Secondly - I'm no liberal (see my blog at www.rightcommentary.com) - but I didn't see Sen. Obama's speech quite the same way you did.

I thought the speech was actually a pretty decent summation of race problems in the United States since 1965. I found it thoughtful and accurate - by and large - until he got to part of the speech where he started lambasting various administrations (Reagan and Bush II) for the problems - and offered his own socialist agenda prescription to solve them.

I have found Bill Cosby's speeches to be also quite accurate and cutting. I think Cosby deeply cares about his constituency and is - at heart - ultimately concerned that the continued "victimization" of the "black community" will leave them impotent politically and economically. His call to arms to be individually accountable is how he feels to best combat that end state.

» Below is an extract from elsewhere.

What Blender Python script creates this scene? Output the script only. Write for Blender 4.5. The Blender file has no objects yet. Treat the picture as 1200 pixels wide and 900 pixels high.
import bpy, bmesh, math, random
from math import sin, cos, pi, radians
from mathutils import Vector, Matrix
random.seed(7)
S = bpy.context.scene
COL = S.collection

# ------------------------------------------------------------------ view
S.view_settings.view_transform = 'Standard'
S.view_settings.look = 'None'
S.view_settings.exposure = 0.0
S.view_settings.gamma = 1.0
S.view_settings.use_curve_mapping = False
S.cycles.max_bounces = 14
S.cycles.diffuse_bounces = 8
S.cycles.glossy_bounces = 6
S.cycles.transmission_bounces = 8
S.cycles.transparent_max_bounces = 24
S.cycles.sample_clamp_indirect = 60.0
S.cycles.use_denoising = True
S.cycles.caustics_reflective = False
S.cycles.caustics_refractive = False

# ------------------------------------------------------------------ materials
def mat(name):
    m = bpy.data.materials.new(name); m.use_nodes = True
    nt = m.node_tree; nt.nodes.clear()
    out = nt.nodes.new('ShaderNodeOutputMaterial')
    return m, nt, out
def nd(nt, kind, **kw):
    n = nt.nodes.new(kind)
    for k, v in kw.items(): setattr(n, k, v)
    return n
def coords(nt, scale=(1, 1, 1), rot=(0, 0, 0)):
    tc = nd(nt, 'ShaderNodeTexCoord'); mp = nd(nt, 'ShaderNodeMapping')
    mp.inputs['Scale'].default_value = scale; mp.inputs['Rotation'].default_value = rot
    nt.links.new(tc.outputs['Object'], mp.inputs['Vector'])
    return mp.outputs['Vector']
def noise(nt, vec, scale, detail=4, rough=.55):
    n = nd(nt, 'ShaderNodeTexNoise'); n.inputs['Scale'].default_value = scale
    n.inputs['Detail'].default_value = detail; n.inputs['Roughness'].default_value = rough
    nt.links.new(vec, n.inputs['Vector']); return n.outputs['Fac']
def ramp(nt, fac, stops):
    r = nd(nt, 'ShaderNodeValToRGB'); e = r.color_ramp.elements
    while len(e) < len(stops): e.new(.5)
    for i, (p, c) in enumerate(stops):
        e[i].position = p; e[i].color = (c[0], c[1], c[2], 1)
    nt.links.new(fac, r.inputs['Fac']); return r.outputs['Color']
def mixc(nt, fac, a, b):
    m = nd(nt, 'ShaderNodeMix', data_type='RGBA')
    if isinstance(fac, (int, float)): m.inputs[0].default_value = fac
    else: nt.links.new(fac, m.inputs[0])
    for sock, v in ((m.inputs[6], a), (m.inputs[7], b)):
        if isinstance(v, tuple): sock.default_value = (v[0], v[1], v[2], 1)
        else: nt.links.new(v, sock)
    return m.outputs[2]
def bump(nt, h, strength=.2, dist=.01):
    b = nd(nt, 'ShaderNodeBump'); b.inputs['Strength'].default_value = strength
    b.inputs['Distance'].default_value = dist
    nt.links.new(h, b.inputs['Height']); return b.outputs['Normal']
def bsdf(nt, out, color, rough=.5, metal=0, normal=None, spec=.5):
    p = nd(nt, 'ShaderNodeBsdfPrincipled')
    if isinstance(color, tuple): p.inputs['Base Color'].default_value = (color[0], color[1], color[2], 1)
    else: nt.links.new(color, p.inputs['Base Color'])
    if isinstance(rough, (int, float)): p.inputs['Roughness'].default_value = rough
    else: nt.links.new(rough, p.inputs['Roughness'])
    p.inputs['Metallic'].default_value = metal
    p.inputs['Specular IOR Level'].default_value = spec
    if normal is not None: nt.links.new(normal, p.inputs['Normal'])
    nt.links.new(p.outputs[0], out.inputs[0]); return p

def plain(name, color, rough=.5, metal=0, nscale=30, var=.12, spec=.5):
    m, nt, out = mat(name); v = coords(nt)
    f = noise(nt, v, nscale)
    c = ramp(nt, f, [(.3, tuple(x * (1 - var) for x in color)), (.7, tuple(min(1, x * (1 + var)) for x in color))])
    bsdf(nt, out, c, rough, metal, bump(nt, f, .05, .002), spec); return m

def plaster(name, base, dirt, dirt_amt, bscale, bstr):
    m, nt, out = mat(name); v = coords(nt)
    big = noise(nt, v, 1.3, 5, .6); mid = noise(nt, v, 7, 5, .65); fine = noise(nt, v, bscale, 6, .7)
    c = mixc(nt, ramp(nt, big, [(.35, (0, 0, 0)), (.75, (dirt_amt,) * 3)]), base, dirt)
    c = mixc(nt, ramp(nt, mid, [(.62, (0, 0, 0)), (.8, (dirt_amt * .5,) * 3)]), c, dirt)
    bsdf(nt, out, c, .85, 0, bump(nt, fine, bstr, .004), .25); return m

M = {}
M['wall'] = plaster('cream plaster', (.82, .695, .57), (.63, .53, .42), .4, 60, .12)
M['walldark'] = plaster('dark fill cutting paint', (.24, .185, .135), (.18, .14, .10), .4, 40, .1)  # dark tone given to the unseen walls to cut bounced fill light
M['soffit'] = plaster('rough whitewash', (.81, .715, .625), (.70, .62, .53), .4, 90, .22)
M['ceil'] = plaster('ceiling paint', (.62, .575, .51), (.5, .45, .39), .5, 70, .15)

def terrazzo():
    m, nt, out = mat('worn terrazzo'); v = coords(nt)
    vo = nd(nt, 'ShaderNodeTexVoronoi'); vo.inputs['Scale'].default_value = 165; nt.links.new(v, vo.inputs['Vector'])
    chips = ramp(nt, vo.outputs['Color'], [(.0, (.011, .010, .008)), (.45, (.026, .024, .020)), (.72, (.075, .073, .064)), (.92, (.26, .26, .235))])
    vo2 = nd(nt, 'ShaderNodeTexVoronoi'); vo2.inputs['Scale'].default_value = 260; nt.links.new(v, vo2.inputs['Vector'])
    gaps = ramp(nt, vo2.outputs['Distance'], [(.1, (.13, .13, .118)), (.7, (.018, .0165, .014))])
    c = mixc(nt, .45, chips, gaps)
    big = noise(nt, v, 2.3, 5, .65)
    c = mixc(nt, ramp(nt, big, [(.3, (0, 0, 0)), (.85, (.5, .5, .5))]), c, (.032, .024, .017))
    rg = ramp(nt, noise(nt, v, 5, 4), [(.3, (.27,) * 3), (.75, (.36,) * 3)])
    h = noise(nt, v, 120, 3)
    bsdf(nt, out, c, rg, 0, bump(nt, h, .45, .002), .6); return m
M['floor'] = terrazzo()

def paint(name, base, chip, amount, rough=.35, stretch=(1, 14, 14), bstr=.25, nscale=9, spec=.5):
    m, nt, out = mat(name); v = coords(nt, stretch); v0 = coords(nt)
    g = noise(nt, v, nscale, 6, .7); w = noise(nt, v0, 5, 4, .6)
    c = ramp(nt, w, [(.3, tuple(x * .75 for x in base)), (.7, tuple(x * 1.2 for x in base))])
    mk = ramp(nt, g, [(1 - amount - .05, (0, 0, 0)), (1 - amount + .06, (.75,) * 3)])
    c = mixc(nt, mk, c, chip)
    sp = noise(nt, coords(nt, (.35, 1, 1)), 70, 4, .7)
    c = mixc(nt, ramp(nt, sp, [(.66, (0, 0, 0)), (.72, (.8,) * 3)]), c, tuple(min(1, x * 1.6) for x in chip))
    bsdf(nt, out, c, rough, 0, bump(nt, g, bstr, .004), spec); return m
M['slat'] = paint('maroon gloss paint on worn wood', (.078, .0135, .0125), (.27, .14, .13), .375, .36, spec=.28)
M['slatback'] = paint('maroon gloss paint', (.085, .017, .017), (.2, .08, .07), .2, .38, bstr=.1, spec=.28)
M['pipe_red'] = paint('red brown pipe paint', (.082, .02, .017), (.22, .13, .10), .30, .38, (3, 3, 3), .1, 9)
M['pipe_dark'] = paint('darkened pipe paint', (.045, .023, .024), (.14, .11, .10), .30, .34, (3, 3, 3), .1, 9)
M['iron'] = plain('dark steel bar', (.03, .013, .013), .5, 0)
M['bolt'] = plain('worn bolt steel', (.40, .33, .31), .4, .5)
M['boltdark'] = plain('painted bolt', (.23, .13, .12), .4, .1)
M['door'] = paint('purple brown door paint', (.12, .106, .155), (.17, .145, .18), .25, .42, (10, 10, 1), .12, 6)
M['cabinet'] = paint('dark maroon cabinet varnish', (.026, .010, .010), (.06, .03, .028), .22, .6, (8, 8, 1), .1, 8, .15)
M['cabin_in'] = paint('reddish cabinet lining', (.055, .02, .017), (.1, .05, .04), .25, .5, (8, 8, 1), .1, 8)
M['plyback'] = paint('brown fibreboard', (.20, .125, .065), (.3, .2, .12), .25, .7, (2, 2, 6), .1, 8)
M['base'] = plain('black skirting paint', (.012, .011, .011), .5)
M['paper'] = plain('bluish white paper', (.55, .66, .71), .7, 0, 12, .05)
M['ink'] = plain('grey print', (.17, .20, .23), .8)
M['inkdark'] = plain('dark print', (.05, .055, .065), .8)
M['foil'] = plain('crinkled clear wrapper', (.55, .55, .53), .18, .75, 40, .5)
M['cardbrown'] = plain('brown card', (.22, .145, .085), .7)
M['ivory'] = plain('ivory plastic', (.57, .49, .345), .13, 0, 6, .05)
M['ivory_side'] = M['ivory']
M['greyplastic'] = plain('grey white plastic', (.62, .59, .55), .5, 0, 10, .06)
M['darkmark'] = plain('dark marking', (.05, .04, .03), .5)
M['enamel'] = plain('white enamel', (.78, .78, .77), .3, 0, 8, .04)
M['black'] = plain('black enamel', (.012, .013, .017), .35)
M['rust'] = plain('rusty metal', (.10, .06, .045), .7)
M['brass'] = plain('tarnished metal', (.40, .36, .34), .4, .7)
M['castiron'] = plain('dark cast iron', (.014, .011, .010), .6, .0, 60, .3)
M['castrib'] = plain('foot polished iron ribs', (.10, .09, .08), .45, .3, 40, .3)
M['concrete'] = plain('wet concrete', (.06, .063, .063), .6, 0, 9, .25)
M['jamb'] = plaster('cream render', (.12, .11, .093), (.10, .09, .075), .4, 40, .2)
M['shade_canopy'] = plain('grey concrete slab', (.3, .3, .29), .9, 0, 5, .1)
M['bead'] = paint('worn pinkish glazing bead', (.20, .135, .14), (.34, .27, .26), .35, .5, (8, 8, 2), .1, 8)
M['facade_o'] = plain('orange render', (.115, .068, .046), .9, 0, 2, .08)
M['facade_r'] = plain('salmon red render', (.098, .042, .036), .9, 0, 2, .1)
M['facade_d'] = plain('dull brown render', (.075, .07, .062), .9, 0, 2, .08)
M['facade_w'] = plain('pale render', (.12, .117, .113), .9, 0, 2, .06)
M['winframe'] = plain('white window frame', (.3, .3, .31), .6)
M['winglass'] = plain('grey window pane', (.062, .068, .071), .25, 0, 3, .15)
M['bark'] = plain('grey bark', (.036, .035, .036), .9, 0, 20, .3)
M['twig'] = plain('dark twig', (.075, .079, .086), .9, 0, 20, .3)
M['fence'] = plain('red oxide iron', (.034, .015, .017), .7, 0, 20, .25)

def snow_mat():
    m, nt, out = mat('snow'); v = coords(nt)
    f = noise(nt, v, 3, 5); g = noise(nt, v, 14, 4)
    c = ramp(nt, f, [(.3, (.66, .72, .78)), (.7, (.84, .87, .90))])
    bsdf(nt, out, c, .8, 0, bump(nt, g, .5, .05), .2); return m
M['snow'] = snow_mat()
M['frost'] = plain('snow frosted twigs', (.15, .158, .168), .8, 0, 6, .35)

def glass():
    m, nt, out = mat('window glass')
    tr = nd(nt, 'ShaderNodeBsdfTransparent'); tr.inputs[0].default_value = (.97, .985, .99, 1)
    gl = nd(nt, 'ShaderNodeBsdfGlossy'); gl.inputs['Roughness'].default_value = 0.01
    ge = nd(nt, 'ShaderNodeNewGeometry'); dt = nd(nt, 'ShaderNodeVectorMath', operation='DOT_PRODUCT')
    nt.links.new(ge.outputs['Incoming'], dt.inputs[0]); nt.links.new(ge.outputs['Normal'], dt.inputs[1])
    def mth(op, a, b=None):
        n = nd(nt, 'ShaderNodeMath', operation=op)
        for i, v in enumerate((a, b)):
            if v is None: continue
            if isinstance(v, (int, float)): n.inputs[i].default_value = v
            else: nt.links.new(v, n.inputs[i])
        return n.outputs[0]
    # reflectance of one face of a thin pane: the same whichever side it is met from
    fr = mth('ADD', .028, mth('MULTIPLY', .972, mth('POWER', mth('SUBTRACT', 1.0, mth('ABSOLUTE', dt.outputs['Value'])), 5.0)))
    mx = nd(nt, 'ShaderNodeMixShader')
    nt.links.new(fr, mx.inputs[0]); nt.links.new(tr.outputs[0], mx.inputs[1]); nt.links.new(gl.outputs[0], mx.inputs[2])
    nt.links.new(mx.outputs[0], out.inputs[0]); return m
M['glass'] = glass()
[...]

I don't see what Sen. Obama said and what Bill Cosby said as being all that out of whack with each other - but they are talking to different constituencies. Quite honestly, the speech last week for Sen. Obama had three constituencies - one, the Super Delegates who are attempting to evaluate his ability to be a "transformational" candidate and his ability to lead on difficult issues; two - White elites within the Democratic party who have always been uneasy with the racial tensions within the party and within the campaign, who were embarrassed and concerned by Rev. Wright's statements and Sen. Obama's affiliations; finally - three - elites of the black community, whom Sen. Obama had to in some manner protect (the line about "these problems are not in just black people's minds" was a nod to that constituency).

Cosby is speaking directly to black america - primarily black youths - saying, "Don't do drugs, don't sell drugs, don't go and throw your life away on the cheap. Life is hard - Life is a struggle - that is what is rewarding - that is what has brought the black community forward in America." Quite frankly - I think Cosby is right in his message... but its a call to action... not a descriptive polemic political speech - like Obama's.

Obama in the end scored seriously big points with that speech - he got himself out of a wringer over the caustic and anti-American statements of Rev. Wright... he legitimated the "black anger" in America that justifies saying those statements (I don't agree with that legitimation - but it happened nevertheless) - and he clearly came off as "Presidential" and has influenced both elites and Super Delegates in the race for the White House.

His speech was a huge win.... there's no other way around it.

I think he's the nominee now - and on my blog I wrote why... its over... and that speech was the final act.

Bryan

Paul Eilers said...

We sure can learn from ol' Bill Cosby. And he can make his points in a humorous way, which helps deflect criticism and makes his points stick.

Paul

Anonymous said...

You're dead on. Everyone--black, white, whatever-- needs to stop this cycle of entitlement and take ownership of our own lives and those of our children.